Task directions
Only a number is wanted here: the number of lines of the data that include "from".

::::::

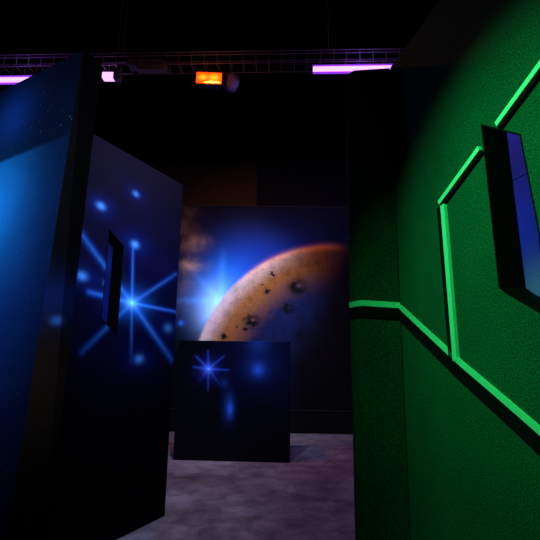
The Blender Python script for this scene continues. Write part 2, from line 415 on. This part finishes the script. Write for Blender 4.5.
# ------------------------------------------------------------------ low barrier block
bl, br = at_z(173, 460, 0), at_z(290, 463, 0); PLb = Plane(bl, br); Wb = (br - bl).length
Hb = PLb.uv(234, 341)[1]
def m_block():
    n = NT('barrier_paint', 0.6, 0.08); P = PLb.uv; px = P(209, 370)[0] - P(208, 370)[0]
    nz = n.noise(3, 5, 0.6, 0.5)
    c = n.col((0.0015, 0.002, 0.005)) + n.col((0.003, 0.012, 0.10)) * (n.blob(P(262, 358), 38 * px, 36 * px) * (nz * 1.0 + 0.1))
    s = P(208.5, 369)
    for (x, y, wd, k, a) in ((208, 351, 1.0, .5, .9), (208, 390, 1.0, .6, .7), (194, 367, 1.3, .5, .9), (228, 370, 1.2, .5, .9), (196, 356, 1.3, .5, .9), (224, 356, 1.2, .6, .9), (219, 384, 1.2, .7, .6), (199, 381, 1.2, .8, .4)):
        c = c + n.col((0.05, 0.13, 1.0)) * (n.seg(s, P(x, y), wd * 0.85 * px, k) * a)
    c = c + n.col((0.10, 0.30, 1.0)) * n.blob(s, 4.6 * px) + n.col((0.02, 0.06, 0.7)) * (n.blob(s, 10 * px) * 0.5)
    for (x, y, rx, rz, a) in ((258, 370, 5.5, 5.5, .8), (258, 368, 12, 12, .25), (230, 409, 2.8, 6.5, 1.0), (229, 406, 5.5, 13, .3), (224, 383, 4, 4.5, .22), (258, 344, 10, 9, .25)):
        c = c + n.col((0.03, 0.16, 0.95)) * (n.blob(P(x, y), rx * px, rz * px) * a)
    return n.out(c * (n.noise(120, 2) * 0.7 + 0.65), n.noise(90, 2), 0.2, 0.002)
bb_ = obj('barrier_block', B(0, Wb, 0, 0.55, 0, Hb, bev=0.006), m_block()); bb_.location = PLb.O; bb_.rotation_euler = (0, 0, PLb.rot)
tag(bb_, 'square low dark barrier block with a small blue star painted on its front', 'barrier')

# ------------------------------------------------------------------ green wall panel
W0, W1 = at_z(390, 68, HT), at_z(440, 0, HT)
PLw = Plane(W0, W1)
nside = -1 if PLw.N.dot(CAM - PLw.O) > 0 else 1      # the thickness goes away from the camera
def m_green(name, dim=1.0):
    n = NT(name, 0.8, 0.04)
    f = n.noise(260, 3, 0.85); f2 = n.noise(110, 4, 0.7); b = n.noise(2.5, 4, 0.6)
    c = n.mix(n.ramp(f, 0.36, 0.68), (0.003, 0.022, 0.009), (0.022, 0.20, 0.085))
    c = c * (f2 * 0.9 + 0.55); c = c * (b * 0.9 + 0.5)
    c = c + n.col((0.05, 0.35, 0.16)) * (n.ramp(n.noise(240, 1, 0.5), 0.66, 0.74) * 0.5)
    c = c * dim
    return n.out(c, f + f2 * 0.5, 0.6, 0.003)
M_green = m_green('stippled_green_paint')
def m_strip():
    n = NT('bright_green_strip', 0.5, 0.3); return n.out(n.col((0.40, 1.0, 0.50)) * (n.noise(70, 2) * 0.25 + 0.86))
M_strip = m_strip()
gp = thing('maze_panel', 'tall green stippled maze panel with green angular strips and a slot', 'maze panel', PLw.O, PLw.rot)
ghole = [PLw.uv(*p) for p in ((481, 124), (521, 134), (540, 232), (548, 318), (507, 294), (499, 288))]
xend = 2.6
y0 = 0.0 if nside > 0 else -0.085
obj('board', slab([(0, 0), (xend, 0), (xend, HT), (0, HT)], ghole, 0.085, y0), M_green, gp)
obj('slot_lining', ring(ghole, 0.005, 0.087, y0 - 0.001), plain('slot_lining_paint', (0.0015, 0.004, 0.002), 0.7, spec=0.05, var=0.3), gp)
fs = -nside      # side of the front in local y
def strips(pts, name_pts, wg, wb, parent, sgn=1, gy=0.010):
    obj('bright_strip', strip(pts, 0, sgn * wg, 0, fs * gy), M_strip, parent)
    obj('cast_shadow_strip', strip(pts, 0, -sgn * wb, 0, fs * gy), M_dark, parent)  # black strip in the shape of the bright strip's shadow
q = PLw.uv
low = [(0.0, q(398, 309)[1]), q(459, 363), q(500, 398), q(546, 438)]
e = q(546, 438); d = (Vector(e) - Vector(q(459, 363))).normalized(); low[-1] = e
low.append((e[0] + 0.5, e[1] + d.y / d.x * 0.5))
upp = [q(455.5, 359), q(444, 205), q(545, 70)]
obj('bright_strip', strip(low[:1] + low[1:], 0, 0.017, -0.0 if fs > 0 else 0.0, fs * 0.010), M_strip, gp)
obj('painted_shadow_strip', strip(low, 0, -0.042, 0, fs * 0.010), M_dark, gp)  # black strip stands in for the shadow beside the bright strip
# upright of the hexagon
obj('bright_strip', strip([q(458, 361), q(445, 205)], -0.011, 0.011, 0, fs * 0.012), M_strip, gp)
obj('painted_shadow_strip', strip([q(458, 361), q(445, 205)], 0.011, 0.036, 0, fs * 0.010), M_dark, gp)
ua, ub_ = Vector(q(442, 205)), Vector(q(545, 66)); dd = ub_ - ua
def cross(p, e):      # where the diagonal meets an edge of the slot
    p, e = Vector(p), Vector(e); k = e - p; den = dd.x * k.y - dd.y * k.x
    return ((p.x - ua.x) * k.y - (p.y - ua.y) * k.x) / den
t1 = cross(ghole[0], ghole[5]); t2 = cross(ghole[0], ghole[1])
for ta, tb in ((0.0, t1 - 0.01), (t2 + 0.012, 1.6)):
    uq = [tuple(ua + dd * ta), tuple(ua + dd * tb)]
    obj('bright_strip', strip(uq, 0.0, 0.017, 0, fs * 0.012), M_strip, gp)
    obj('painted_shadow_strip', strip(uq, 0.0, -0.016, 0, fs * 0.010), M_dark, gp)

# pillar at the end of the green panel
pt = [at_z(345, 76, HT), at_z(354, 70.4, HT), W0]
def base_of(p, x540):
    b = at_y(x540, 540, p.y); k = HT / (HT - b.z); return Vector((p.x + (b.x - p.x) * k, p.y, 0))
pb = [base_of(pt[0], 357), base_of(pt[1], 369), Vector((W0.x, W0.y, 0))]
back = [(W0.x + 0.08, W0.y + 0.17), (pt[0].x + 0.02, W0.y + 0.17)]
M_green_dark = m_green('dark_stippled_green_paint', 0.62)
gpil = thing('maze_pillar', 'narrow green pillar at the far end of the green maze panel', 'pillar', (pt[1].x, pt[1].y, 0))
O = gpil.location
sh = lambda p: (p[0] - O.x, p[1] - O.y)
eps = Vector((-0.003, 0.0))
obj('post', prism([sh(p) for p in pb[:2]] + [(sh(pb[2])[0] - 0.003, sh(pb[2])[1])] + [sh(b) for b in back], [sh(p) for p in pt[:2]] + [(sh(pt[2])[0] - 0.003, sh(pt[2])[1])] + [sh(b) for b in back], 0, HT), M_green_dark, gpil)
def corner(z, i):
    t = z / HT; p = pb[i].lerp(Vector((pt[i].x, pt[i].y, 0)), t); return Vector((p.x - O.x, p.y - O.y, z))
def band(z_in, z_out, out=0.010):
    """strip wrapping the two seen faces; z_in = (low, high) at each of the 3 corners"""
    bm = bmesh.new(); rows = []
    for i, (a, b) in enumerate(z_in):
        off = Vector((-out * 0.8, -out * 0.2, 0)) if i == 0 else Vector((-out * 0.4, -out, 0)) if i == 1 else Vector((-0.004, -out, 0))
        inn = Vector((-0.004, 0, 0)) if i == 2 else Vector((0.002, 0.003, 0))
        rows.append([bm.verts.new(corner(a, i) + inn), bm.verts.new(corner(a, i) + off), bm.verts.new(corner(b, i) + off), bm.verts.new(corner(b, i) + inn)])
    for i in range(2):
        for j in range(4): bm.faces.new((rows[i][j], rows[i][(j + 1) % 4], rows[i + 1][(j + 1) % 4], rows[i + 1][j]))
    bm.faces.new(rows[0]); bm.faces.new(list(reversed(rows[-1])))
    return bm
zz = [at_y(350, 308, pt[0].y).z, at_y(364, 306, pt[1].y).z, low[0][1]]
obj('bright_strip', band([(z, z + 0.024) for z in zz], None), M_strip, gpil)
obj('painted_shadow_strip', band([(z - 0.045, z) for z in zz], None), M_dark, gpil)  # shadow under the bright strip, built as a black band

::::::

Full output
2